O nosso monarca baseava toda a sua governação numa noção própria de Homem. A acção, o serviço governativo tinha como missão libertar o ser humano. Libertá-lo da pobreza, e sobretudo libertá-lo da ignorância. Libertá-lo, mas não forçá-lo. Toda a acção do governante deveria ser pedagógica, exprimir valores e princípios, reforçar instituições de forma a tornar a sociedade independente e auto-crítica. O primeiro dever do rei consistia em dar a todos sem excepção, os meios para por si mesmos, se libertarem da escuridão e do obscurantismo. Todos deveriam aprender a ler, escrever, mas sobretudo a conscientemente exprimirem a suas opiniões acerca do mundo; a sociedade não podia ser feita de escravos, mas de pessoas. A administração do reino tinha se de preocupar com a economia, como é lógico. Era importante que todos se alimentassem, que todos pudessem satisfazer antes de mais as necessidades mais básicas da sobrevivência. O fundamental porém, não era de carácter económico. Só um reino de cultura, de aprendizagem, educação, arte e ciência valia e pena. Um reino não era um grande mercado onde todos compravam e vendiam; onde uns enriqueciam e outros empobreciam. O reino que interessava era o reino da liberdade e da cultura.

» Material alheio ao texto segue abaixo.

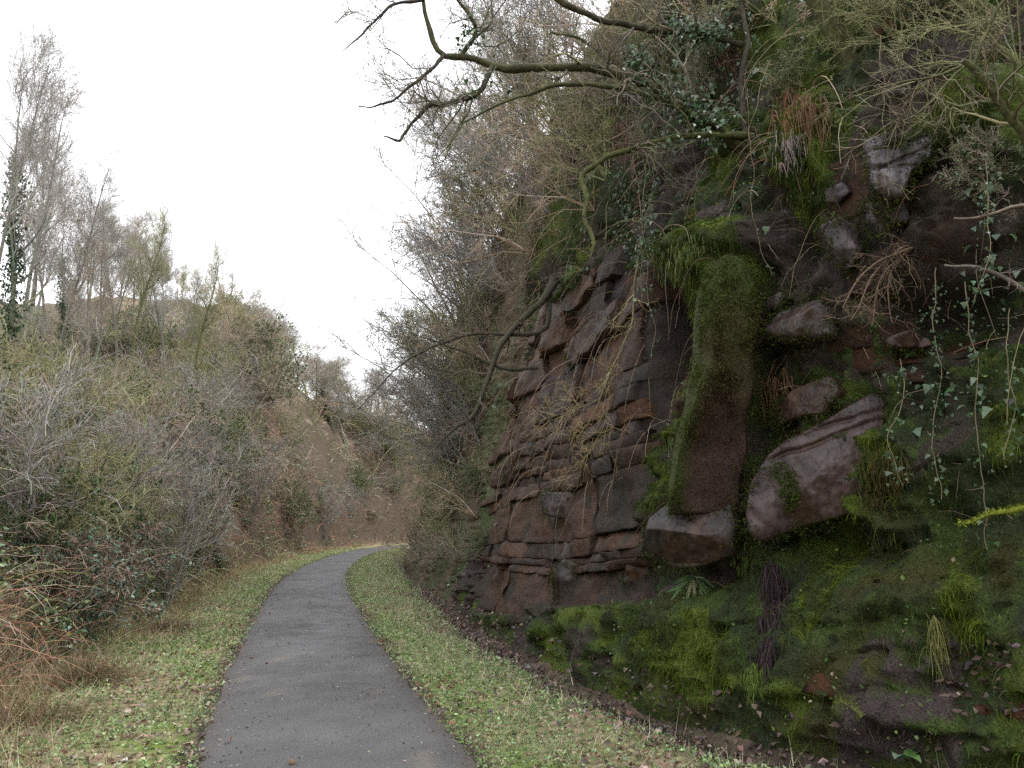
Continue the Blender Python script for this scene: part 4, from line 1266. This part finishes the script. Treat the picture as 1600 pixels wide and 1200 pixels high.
for a, b, c, d, lf, lab in vines:
    dk = min(cd(*a), cd(*b), cd(*c)) - .18
    root = thing('hanging_vine', lab, 'vine')
    P, R = branch([(a[0], a[1], .0042), (b[0], b[1], .0035), (c[0], c[1], .003), (d[0], d[1], .002)], dk, dk - .1, 30)
    P = P + np.array([.10, .07, 0]) * np.stack([fbm(P * 2.2, 3, 140), fbm(P * 2.2, 3, 141), 0 * P[:, 0]], 1)
    m = MB()
    m.tubes(P[None], R[None], np.array([.17, .14, .085])[None], 5)
    m.build('stem', M_twig, root)
    n = int(150 * lf)
    if n > 20:
        i = rng.integers(2, 30, n)
        nn = unit(np.array([0, -1, .25]) + rng.normal(0, .5, (n, 3)))
        m = MB()
        m.lobed(P[i] + rng.normal(0, .035, (n, 3)), nn, rng.normal(0, .5, (n, 3)) + np.array([0, 0, -1]), rng.gamma(3, .0085, n).clip(.010, .06), vary((.055, .095, .045), n, .4))
        m.build('foliage', M_gloss, root)['kind'] = 'stuff'

# ------------------------------------------------------------------ small named things on the rock
root = thing('strap_fern', 'strap leaved fern with pale drooping fronds under the rounded boulder', 'fern')
dk = cd(1080, 915)
for a, b, w_, c in [((1062, 915), (1044, 926), .036, (.09, .15, .06)), ((1066, 912), (1050, 938), .03, (.08, .14, .05)), ((1075, 925), (1074, 948), .032, (.16, .18, .09)), ((1083, 922), (1086, 950), .034, (.20, .19, .10)),
                    ((1092, 918), (1097, 944), .03, (.14, .16, .08)), ((1100, 916), (1112, 940), .026, (.06, .10, .04)), ((1068, 903), (1052, 912), .03, (.08, .14, .06)), ((1098, 905), (1116, 918), .026, (.05, .09, .03)), ((1088, 908), (1104, 930), .03, (.08, .13, .05))]:
    P, R = branch([(1081, 903, .01), (a[0], a[1], .01), (b[0], b[1], .01)], dk - .10, dk - .32, 12)
    t = unit(np.gradient(P, axis=0))
    sd2 = unit(np.cross(t, np.array([0.2, -1, .3])))
    wf = w_ * np.sin(np.linspace(.25, 3.05, 12))[:, None] ** .6 * (1 + .12 * np.sin(np.arange(12) * 2.1))[:, None]
    nn = np.cross(sd2, t)
    V = np.stack([P - sd2 * wf / 2 + nn * .005, P - nn * .004, P + sd2 * wf / 2 + nn * .005], 1)
    ii = np.arange(36).reshape(12, 3)
    m = MB()
    m.add(V.reshape(-1, 3), np.stack([ii[:-1, :-1], ii[:-1, 1:], ii[1:, 1:], ii[1:, :-1]], -1).reshape(-1, 4), vary(np.array(c) * 1.7, 36, .1))
    m.build('frond', M_gloss, root)

def hanging_mat(name, label, cat, pts, n, L, col, w_=.006, spread=22, group=None, curl=.12, mat=None, lift=.05):
    """a hanging bunch of fine dead stems"""
    root = thing(name, label, cat, (0, 0, 0), group)
    base = []
    for _ in range(n):
        k = rng.integers(0, len(pts))
        x, y = pts[k]
        base.append(on_cliff(x + rng.normal(0, spread * .5), y + rng.normal(0, spread * .35), lift))
    base = np.array(base)
    d = np.array([-.15, -.35, -.6]) + rng.normal(0, .25, (n, 3))
    P, R = stem_paths(base, d, rng.uniform(.5, 1.1, n) * L, 6, curl, -.45, rng.uniform(.6, 1.2, n) * w_ * .5, .5)
    m = MB()
    m.tubes(P, R, vary(col, n, .3), 3)
    m.build('stems', mat or M_twig, root)['kind'] = 'stuff'
    return root

n = 4600
p, nr, i = scatter((near & ~bright & ~rock & (ZZ > .4) & (fw0 > 2)) * (1.0 + (ZZ > 1.8) * 2.5), n)
Pq, Rq = stem_paths(p, nr * .7 + rng.normal(0, .6, (n, 3)) + np.array([0, 0, -.2]), rng.uniform(.08, .4, n), 5, .35, -.2, rng.uniform(.0018, .0038, n), .5)
m = MB()
m.tubes(Pq, Rq, pick([(.17, .125, .085), (.11, .06, .04), (.12, .115, .05), (.26, .20, .14)], n), 3)
tag(m.build('fine_roots', M_twig), kind='stuff')
n = 1000
p, nr, i = scatter(((near & (ZZ > 2.8) & (fw0 > 3)) + 3.5 * (rock & (ZZ > 2.0))) * (1.0 + 3.0 * in_poly(px1, py1, [(960, 0), (1350, 0), (1330, 160), (1200, 260), (1000, 300)])), n)
Pq, Rq = stem_paths(p + nr * .03, nr * .9 + rng.normal(0, .3, (n, 3)) + np.array([0, 0, .2]), rng.uniform(.4, 1.5, n), 9, .10, -.34, rng.uniform(.003, .0055, n), .5)
m = MB()
m.tubes(Pq, Rq, pick([(.24, .18, .12), (.30, .24, .16), (.14, .13, .06), (.18, .10, .065)], n), 3)
tag(m.build('hanging_creepers', M_twig), kind='stuff')
hanging_mat('root_mat', 'purple brown wet hanging root mat below the largest boulder', 'root mat', [(1205, 880), (1212, 905), (1208, 935), (1200, 965), (1196, 1000), (1190, 1025)], 420, .38, (.040, .024, .027), .012, 15, lift=.02)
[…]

Mais poder, mais responsabilidade.
Não basta querer glória, é preciso estar preparado para ela.
Não basta ser maior, há que pagar por isso.
O maior homem de todos os tempos é aquele que assume a responsabilidade de ser quem é.
É aquele que não se esconde,
aquele que não perde tempo a admirar o que pode vir a tornar-se, mas torna-se naquilo que pode vir a ser, deixando para os outros a tarefa de o admirar,
ou de o condenar.

1 comentário:

Anónimo disse...

Bem escrito e com musicalidade. No entanto eu nao quereria um Rei que se achasse detentor de uma missão pedagógica em vista ao Grande Bem dos súbditos. Laissez faire parece-me sempre favorecer mais a tal liberdade do que esse tipo de «orientação benévola». Como dizia outro provérbio, "De boas intenções...".